▶ **Written task**
Restate the records below word for word, and omit the images they hold.
____________________
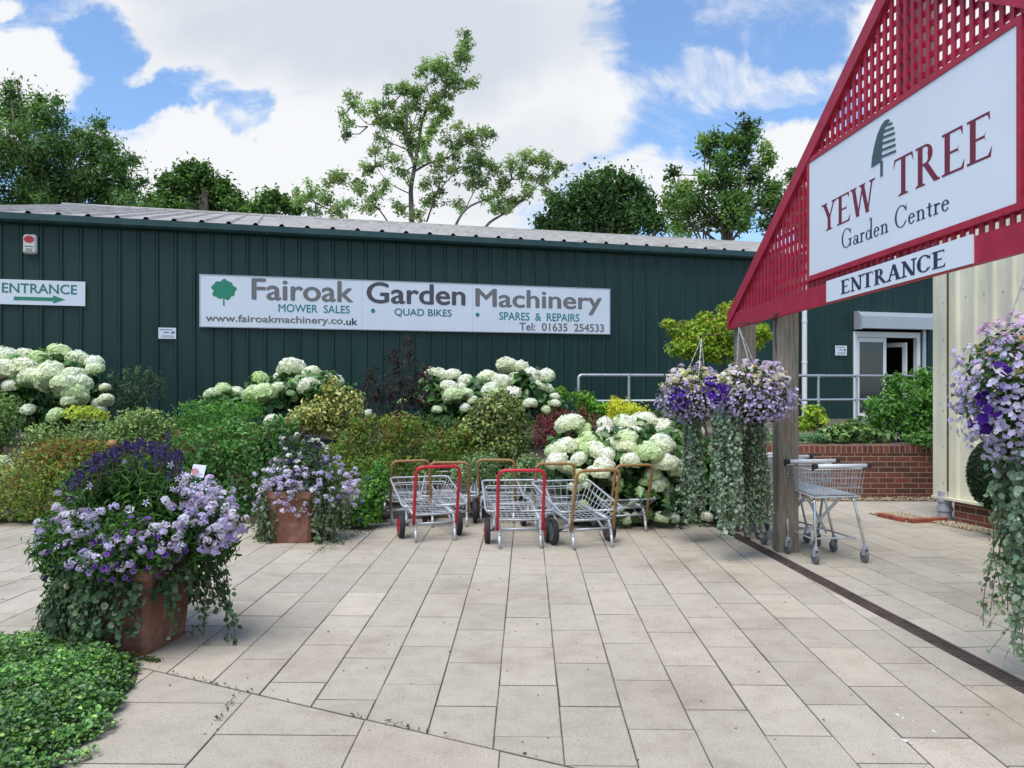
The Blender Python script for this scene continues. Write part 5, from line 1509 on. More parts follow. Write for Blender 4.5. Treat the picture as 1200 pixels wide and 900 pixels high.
shrub("blue_green_plant", "low blue-green creeping plant above the brick wall behind the oak post", "plant", 925, 0, 11.8,
      [(920, 513, 22, 8), (950, 513, 22, 7)], [(2, (.07, .14, .07)), (1, (.11, .19, .10))], 1300, (.035, .02), base_z=TZ)
shrub("leafy_shrub", "large leafy green bush on the terrace in front of the shed door", "shrub", 1058, 0, 12.2,
      [(1060, 470, 36, 26), (1085, 460, 26, 24), (1035, 485, 26, 24), (1070, 495, 36, 24), (1092, 490, 24, 28), (1050, 450, 16, 14), (1080, 440, 14, 12), (1112, 480, 20, 34), (1028, 500, 20, 12)],
      [(3, (.06, .145, .03)), (2, (.085, .185, .04)), (1.5, (.035, .085, .022))], 4800, (.085, .034), base_z=TZ, sub=7, fr=(.25, .42))
shrub("creeper", "green creeper hanging over the brick wall beside the cream building", "plant", 1085, 0, 11.5,
      [(1085, 516, 22, 9), (1070, 513, 14, 6)], [(2, (.05, .12, .03)), (1, (.09, .17, .05))], 700, (.06, .025), base_z=.55)
shrub("evergreen_shrub", "dark low evergreen between the purple bush and the golden bush", "shrub", 520, 0, 11.2,
      [(520, 500, 26, 14), (545, 505, 20, 12), (500, 498, 20, 12)], [(2, (.03, .06, .02)), (1, (.06, .10, .03))], 1200, (.05, .03))
shrub("evergreen_shrub", "dark low evergreen behind the big hydrangea under the yellow bush", "shrub", 770, 0, 12.4,
      [(775, 490, 24, 12), (705, 497, 20, 10), (800, 488, 20, 14)], [(2, (.05, .085, .025)), (1, (.09, .11, .04))], 1400, (.05, .03))

# plant label card and rusty ball among the roses
lc = thing("plant_label", "white plant label card with a pink flower picture among the roses", "label", G(232, 640) * 1.0)
q = P(232, 552, 9.0); lc.location = (q.x, 9.0, 0)
mb = MB(); mb.prism([q + Vector((-.085, 0, -.06)), q + Vector((.06, 0, -.075)), q + Vector((.085, .02, .06)), q + Vector((-.06, .02, .075))], (0, .006, 0)); cdo = obj("card", mb, M["white"], lc)
mb = MB(); c0 = q + Vector((-.035, -.004, -.005)); mb.prism([c0 + Vector((.038 * math.cos(a) * (1 + .15 * math.sin(5 * a)), .006 * math.sin(a), .038 * math.sin(a))) for a in np.linspace(0, 6.28, 17)[:-1]], (0, .003, 0))
M["pinkprint"] = plain("pink_print", (.50, .20, .24), .6); obj("flower_picture", mb, M["pinkprint"], cdo)
mb = MB(); mb.tube([(q.x, 9.02, 0), (q.x, 9.02, q.z)], .008, 5); obj("stake", mb, M["wire_dark"], lc)
bl = P(131.5, 520.5, 9.6)
orn = thing("ball_ornament", "small rusty ball ornament on a stake behind the front planter", "ornament", (bl.x, bl.y, 0))
mb = MB(); mb.lathe([(.002, -.055), (.03, -.047), (.05, -.022), (.056, 0), (.05, .022), (.03, .047), (.002, .055)], 16, tuple(bl)); M["ochre"] = plain("rusty_ball", (.33, .17, .06), .8, var=.3, scale=20); obj("ball", mb, M["ochre"], orn, smooth=True)
mb = MB(); mb.tube([(bl.x, bl.y, 0), (bl.x, bl.y, bl.z - .05)], .008, 6); obj("stake", mb, M["wire_dark"], orn)

# ------------------------------------------------------------------ planters
def planter(label, c, yaw, wb, wt, h):
    t = thing("terracotta_planter", label, "planter", c, yaw, "square terracotta planters on the paving")
    mbx = MB()
    def ring(w, z, b=.03):
        k = w / 2
        return [(-k + b, -k, z), (k - b, -k, z), (k, -k + b, z), (k, k - b, z), (k - b, k, z), (-k + b, k, z), (-k, k - b, z), (-k, -k + b, z)]
    prof = [(wb, .0), (wb + (wt - wb) * .82, h * .82), (wt + .015, h * .86), (wt + .03, h * .88), (wt + .03, h), (wt - .05, h), (wt - .07, h - .07)]
    vs = [p for w, z in prof for p in ring(w, z)]; m = len(prof)
    fs = [(i * 8 + j, i * 8 + (j + 1) % 8, (i + 1) * 8 + (j + 1) % 8, (i + 1) * 8 + j) for i in range(m - 1) for j in range(8)] + [tuple(reversed(range(8)))]
    mbx.add(vs, fs); obj("pot", mbx, M["terracotta"], t, local=True)
    mbx = MB(); mbx.add(ring(wt - .068, h - .06), [tuple(range(8))]); obj("compost", mbx, M["soil"], t, local=True)
    return t
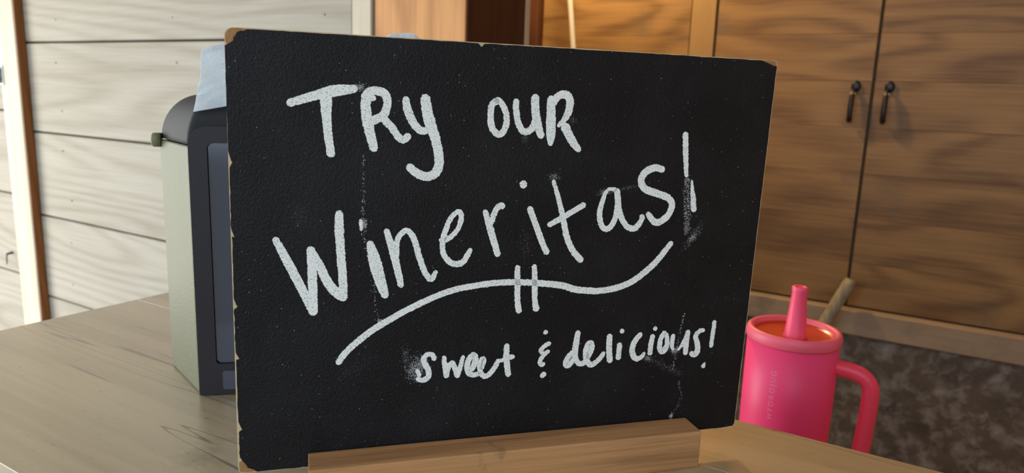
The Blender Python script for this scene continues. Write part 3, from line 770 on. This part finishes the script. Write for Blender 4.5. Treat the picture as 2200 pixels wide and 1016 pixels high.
____________________
▶ **Solution below**
The Blender Python script for this scene continues. Write part 5, from line 1509 on. More parts follow. Write for Blender 4.5. Treat the picture as 1200 pixels wide and 900 pixels high.
shrub("blue_green_plant", "low blue-green creeping plant above the brick wall behind the oak post", "plant", 925, 0, 11.8,
      [(920, 513, 22, 8), (950, 513, 22, 7)], [(2, (.07, .14, .07)), (1, (.11, .19, .10))], 1300, (.035, .02), base_z=TZ)
shrub("leafy_shrub", "large leafy green bush on the terrace in front of the shed door", "shrub", 1058, 0, 12.2,
      [(1060, 470, 36, 26), (1085, 460, 26, 24), (1035, 485, 26, 24), (1070, 495, 36, 24), (1092, 490, 24, 28), (1050, 450, 16, 14), (1080, 440, 14, 12), (1112, 480, 20, 34), (1028, 500, 20, 12)],
      [(3, (.06, .145, .03)), (2, (.085, .185, .04)), (1.5, (.035, .085, .022))], 4800, (.085, .034), base_z=TZ, sub=7, fr=(.25, .42))
shrub("creeper", "green creeper hanging over the brick wall beside the cream building", "plant", 1085, 0, 11.5,
      [(1085, 516, 22, 9), (1070, 513, 14, 6)], [(2, (.05, .12, .03)), (1, (.09, .17, .05))], 700, (.06, .025), base_z=.55)
shrub("evergreen_shrub", "dark low evergreen between the purple bush and the golden bush", "shrub", 520, 0, 11.2,
      [(520, 500, 26, 14), (545, 505, 20, 12), (500, 498, 20, 12)], [(2, (.03, .06, .02)), (1, (.06, .10, .03))], 1200, (.05, .03))
shrub("evergreen_shrub", "dark low evergreen behind the big hydrangea under the yellow bush", "shrub", 770, 0, 12.4,
      [(775, 490, 24, 12), (705, 497, 20, 10), (800, 488, 20, 14)], [(2, (.05, .085, .025)), (1, (.09, .11, .04))], 1400, (.05, .03))

# plant label card and rusty ball among the roses
lc = thing("plant_label", "white plant label card with a pink flower picture among the roses", "label", G(232, 640) * 1.0)
q = P(232, 552, 9.0); lc.location = (q.x, 9.0, 0)
mb = MB(); mb.prism([q + Vector((-.085, 0, -.06)), q + Vector((.06, 0, -.075)), q + Vector((.085, .02, .06)), q + Vector((-.06, .02, .075))], (0, .006, 0)); cdo = obj("card", mb, M["white"], lc)
mb = MB(); c0 = q + Vector((-.035, -.004, -.005)); mb.prism([c0 + Vector((.038 * math.cos(a) * (1 + .15 * math.sin(5 * a)), .006 * math.sin(a), .038 * math.sin(a))) for a in np.linspace(0, 6.28, 17)[:-1]], (0, .003, 0))
M["pinkprint"] = plain("pink_print", (.50, .20, .24), .6); obj("flower_picture", mb, M["pinkprint"], cdo)
mb = MB(); mb.tube([(q.x, 9.02, 0), (q.x, 9.02, q.z)], .008, 5); obj("stake", mb, M["wire_dark"], lc)
bl = P(131.5, 520.5, 9.6)
orn = thing("ball_ornament", "small rusty ball ornament on a stake behind the front planter", "ornament", (bl.x, bl.y, 0))
mb = MB(); mb.lathe([(.002, -.055), (.03, -.047), (.05, -.022), (.056, 0), (.05, .022), (.03, .047), (.002, .055)], 16, tuple(bl)); M["ochre"] = plain("rusty_ball", (.33, .17, .06), .8, var=.3, scale=20); obj("ball", mb, M["ochre"], orn, smooth=True)
mb = MB(); mb.tube([(bl.x, bl.y, 0), (bl.x, bl.y, bl.z - .05)], .008, 6); obj("stake", mb, M["wire_dark"], orn)

# ------------------------------------------------------------------ planters
def planter(label, c, yaw, wb, wt, h):
    t = thing("terracotta_planter", label, "planter", c, yaw, "square terracotta planters on the paving")
    mbx = MB()
    def ring(w, z, b=.03):
        k = w / 2
        return [(-k + b, -k, z), (k - b, -k, z), (k, -k + b, z), (k, k - b, z), (k - b, k, z), (-k + b, k, z), (-k, k - b, z), (-k, -k + b, z)]
    prof = [(wb, .0), (wb + (wt - wb) * .82, h * .82), (wt + .015, h * .86), (wt + .03, h * .88), (wt + .03, h), (wt - .05, h), (wt - .07, h - .07)]
    vs = [p for w, z in prof for p in ring(w, z)]; m = len(prof)
    fs = [(i * 8 + j, i * 8 + (j + 1) % 8, (i + 1) * 8 + (j + 1) % 8, (i + 1) * 8 + j) for i in range(m - 1) for j in range(8)] + [tuple(reversed(range(8)))]
    mbx.add(vs, fs); obj("pot", mbx, M["terracotta"], t, local=True)
    mbx = MB(); mbx.add(ring(wt - .068, h - .06), [tuple(range(8))]); obj("compost", mbx, M["soil"], t, local=True)
    return t
The Blender Python script for this scene continues. Write part 3, from line 770 on. This part finishes the script. Write for Blender 4.5. Treat the picture as 2200 pixels wide and 1016 pixels high.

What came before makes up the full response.